Data provided ->

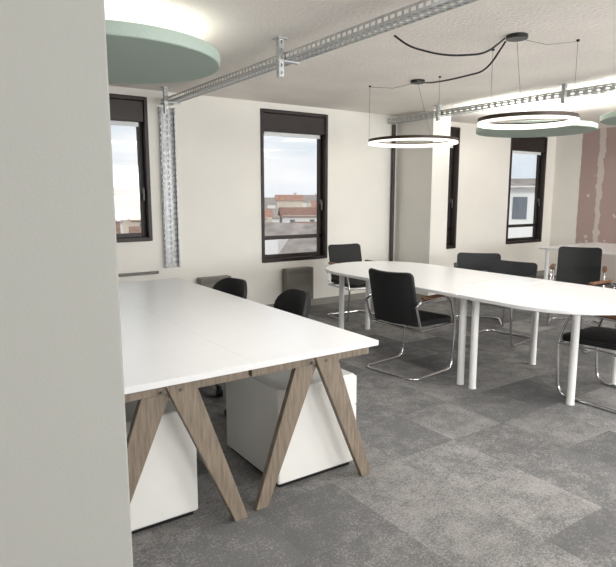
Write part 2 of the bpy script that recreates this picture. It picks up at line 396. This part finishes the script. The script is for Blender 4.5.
# ------------------------------------------------------------ visitor chair
def visitor_chair(loc,rot,label,fab='blackfab',bh=.44,bz=.65,bw=.46,arm='armwood',armlabel='brown wooden armrest pad'):
    e=thing('visitor_chair',label,'chair',loc,rot,group='black visitor chairs around the meeting table')
    b=MB(); w=.265; tr=.0115
    pl=[(-.0,-.27,.012),(-w,-.27,.012),(-w,.24,.012),(-w,.27,.42),(-w,.18,.655),(-w,-.20,.635),(-w,-.265,.60)]
    left=fillet(pl,.09,8); 
    b.tube(left,tr,10); b.tube([(-p[0],p[1],p[2]) for p in left],tr,10)
    b.tube([(-w,.262,.40),(w,.262,.40)],.010,8); b.tube([(-w,-.19,.40),(w,-.19,.40)],.010,8)
    b.tube(fillet([(-w,.262,.40),(-w,-.19,.40)],.02),.010,8); b.tube([(w,.262,.40),(w,-.19,.40)],.010,8)
    b.tube([(-w,-.19,.40),(-w,-.262,.60)],.010,8); b.tube([(w,-.19,.40),(w,-.262,.60)],.010,8)
    b.obj('frame',M['chrome'],e,smooth=True,label='polished chrome tube frame')
    T=Matrix.Translation((0,.03,.445))@Matrix.Rotation(math.radians(90-2),4,'X')
    MB().pad(.50,.48,.065,.06,0,mtx=T).obj('seat',M[fab],e,bevel=.006,smooth=True)
    T=Matrix.Translation((0,-.275,bz))@Matrix.Rotation(math.radians(13),4,'X')
    MB().pad(bw,bh,.042,.045,.05,mtx=T,crown=.009).obj('backrest',M[fab],e,bevel=.005,smooth=True)
    for s in (-1,1):
        MB().box(s*w-.024,s*w+.024,-.18,.16,.652,.675,).obj('armrest',M[arm],e,bevel=.008,seg=3,label=armlabel)
    return e
HP=math.pi/2
vc=visitor_chair((3.40,3.42,0),-HP+.12,'black visitor chair with chrome frame at table side')
copy_thing(vc,(4.33,5.28,0),math.pi-.1,'black visitor chair at rounded end of meeting table')
copy_thing(vc,(4.09,2.06,0),0,'black chair with chrome sled base at rounded table end')
vb=visitor_chair((5.24,2.54,0),HP,'black visitor chair on window side of meeting table','blackfab',.40,.61,.46)
vc5=copy_thing(vc,(6.12,3.54,0),HP+.5,'black visitor chair standing near the side table')
vg=visitor_chair((4.86,3.62,0),HP+.15,'charcoal grey visitor chair on window side of table','charcoal',.38,.595,.50,'plastic','black armrest pad')
copy_thing(vg,(5.32,4.26,0),2.3,'charcoal grey visitor chair standing behind another chair')
copy_thing(vc,(7.0,2.9,0),HP+math.pi,'black visitor chair facing the side table')

def office_chair(loc,rot,label):
    e=thing('office_chair',label,'chair',loc,rot,group='black swivel chairs at the desk')
    b=MB()
    for i in range(5):
        a=2*math.pi*i/5+.3
        b.tube([(0.03*math.cos(a),.03*math.sin(a),.10),(.27*math.cos(a),.27*math.sin(a),.065)],.018,8)
    b.cyl((0,0),.04,.07,.14,16)
    b.obj('base',M['plastic'],e,smooth=True)
    for i in range(5):
        a=2*math.pi*i/5+.3; x,y=.27*math.cos(a),.27*math.sin(a)
        c=MB().tube([(x-.02*math.sin(a),y+.02*math.cos(a),.028),(x+.02*math.sin(a),y-.02*math.cos(a),.028)],.028,14); c.box(x-.008,x+.008,y-.008,y+.008,.05,.075)
        c.obj('caster',M['plastic'],e,smooth=True)
    MB().cyl((0,0),.022,.12,.42,14).obj('gas_column',M['chrome'],e,smooth=True)
    T=Matrix.Translation((0,.02,.455))@Matrix.Rotation(math.radians(90),4,'X')
    MB().pad(.48,.46,.08,.14,0,mtx=T).obj('seat',M['blackfab'],e,bevel=.012,smooth=True)
    T=Matrix.Translation((0,-.27,.645))@Matrix.Rotation(math.radians(8),4,'X')
    MB().pad(.44,.34,.05,.15,.09,mtx=T).obj('backrest',M['blackfab'],e,bevel=.01,smooth=True)
    s=MB().tube(fillet([(0,-.05,.40),(0,-.27,.40),(0,-.295,.62)],.08),.016,8); s.box(-.08,.08,-.1,.1,.395,.418)
    s.obj('back_support',M['plastic'],e,smooth=True)
    return e
oc=office_chair((1.80,3.97,0),HP+.15,'black swivel chair with rounded back at the desk')
copy_thing(oc,(1.90,3.28,0),HP-.1)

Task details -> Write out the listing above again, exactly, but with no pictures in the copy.

Exercise answer ->
Write part 2 of the bpy script that recreates this picture. It picks up at line 396. This part finishes the script. The script is for Blender 4.5.
# ------------------------------------------------------------ visitor chair
def visitor_chair(loc,rot,label,fab='blackfab',bh=.44,bz=.65,bw=.46,arm='armwood',armlabel='brown wooden armrest pad'):
    e=thing('visitor_chair',label,'chair',loc,rot,group='black visitor chairs around the meeting table')
    b=MB(); w=.265; tr=.0115
    pl=[(-.0,-.27,.012),(-w,-.27,.012),(-w,.24,.012),(-w,.27,.42),(-w,.18,.655),(-w,-.20,.635),(-w,-.265,.60)]
    left=fillet(pl,.09,8); 
    b.tube(left,tr,10); b.tube([(-p[0],p[1],p[2]) for p in left],tr,10)
    b.tube([(-w,.262,.40),(w,.262,.40)],.010,8); b.tube([(-w,-.19,.40),(w,-.19,.40)],.010,8)
    b.tube(fillet([(-w,.262,.40),(-w,-.19,.40)],.02),.010,8); b.tube([(w,.262,.40),(w,-.19,.40)],.010,8)
    b.tube([(-w,-.19,.40),(-w,-.262,.60)],.010,8); b.tube([(w,-.19,.40),(w,-.262,.60)],.010,8)
    b.obj('frame',M['chrome'],e,smooth=True,label='polished chrome tube frame')
    T=Matrix.Translation((0,.03,.445))@Matrix.Rotation(math.radians(90-2),4,'X')
    MB().pad(.50,.48,.065,.06,0,mtx=T).obj('seat',M[fab],e,bevel=.006,smooth=True)
    T=Matrix.Translation((0,-.275,bz))@Matrix.Rotation(math.radians(13),4,'X')
    MB().pad(bw,bh,.042,.045,.05,mtx=T,crown=.009).obj('backrest',M[fab],e,bevel=.005,smooth=True)
    for s in (-1,1):
        MB().box(s*w-.024,s*w+.024,-.18,.16,.652,.675,).obj('armrest',M[arm],e,bevel=.008,seg=3,label=armlabel)
    return e
HP=math.pi/2
vc=visitor_chair((3.40,3.42,0),-HP+.12,'black visitor chair with chrome frame at table side')
copy_thing(vc,(4.33,5.28,0),math.pi-.1,'black visitor chair at rounded end of meeting table')
copy_thing(vc,(4.09,2.06,0),0,'black chair with chrome sled base at rounded table end')
vb=visitor_chair((5.24,2.54,0),HP,'black visitor chair on window side of meeting table','blackfab',.40,.61,.46)
vc5=copy_thing(vc,(6.12,3.54,0),HP+.5,'black visitor chair standing near the side table')
vg=visitor_chair((4.86,3.62,0),HP+.15,'charcoal grey visitor chair on window side of table','charcoal',.38,.595,.50,'plastic','black armrest pad')
copy_thing(vg,(5.32,4.26,0),2.3,'charcoal grey visitor chair standing behind another chair')
copy_thing(vc,(7.0,2.9,0),HP+math.pi,'black visitor chair facing the side table')

def office_chair(loc,rot,label):
    e=thing('office_chair',label,'chair',loc,rot,group='black swivel chairs at the desk')
    b=MB()
    for i in range(5):
        a=2*math.pi*i/5+.3
        b.tube([(0.03*math.cos(a),.03*math.sin(a),.10),(.27*math.cos(a),.27*math.sin(a),.065)],.018,8)
    b.cyl((0,0),.04,.07,.14,16)
    b.obj('base',M['plastic'],e,smooth=True)
    for i in range(5):
        a=2*math.pi*i/5+.3; x,y=.27*math.cos(a),.27*math.sin(a)
        c=MB().tube([(x-.02*math.sin(a),y+.02*math.cos(a),.028),(x+.02*math.sin(a),y-.02*math.cos(a),.028)],.028,14); c.box(x-.008,x+.008,y-.008,y+.008,.05,.075)
        c.obj('caster',M['plastic'],e,smooth=True)
    MB().cyl((0,0),.022,.12,.42,14).obj('gas_column',M['chrome'],e,smooth=True)
    T=Matrix.Translation((0,.02,.455))@Matrix.Rotation(math.radians(90),4,'X')
    MB().pad(.48,.46,.08,.14,0,mtx=T).obj('seat',M['blackfab'],e,bevel=.012,smooth=True)
    T=Matrix.Translation((0,-.27,.645))@Matrix.Rotation(math.radians(8),4,'X')
    MB().pad(.44,.34,.05,.15,.09,mtx=T).obj('backrest',M['blackfab'],e,bevel=.01,smooth=True)
    s=MB().tube(fillet([(0,-.05,.40),(0,-.27,.40),(0,-.295,.62)],.08),.016,8); s.box(-.08,.08,-.1,.1,.395,.418)
    s.obj('back_support',M['plastic'],e,smooth=True)
    return e
oc=office_chair((1.80,3.97,0),HP+.15,'black swivel chair with rounded back at the desk')
copy_thing(oc,(1.90,3.28,0),HP-.1)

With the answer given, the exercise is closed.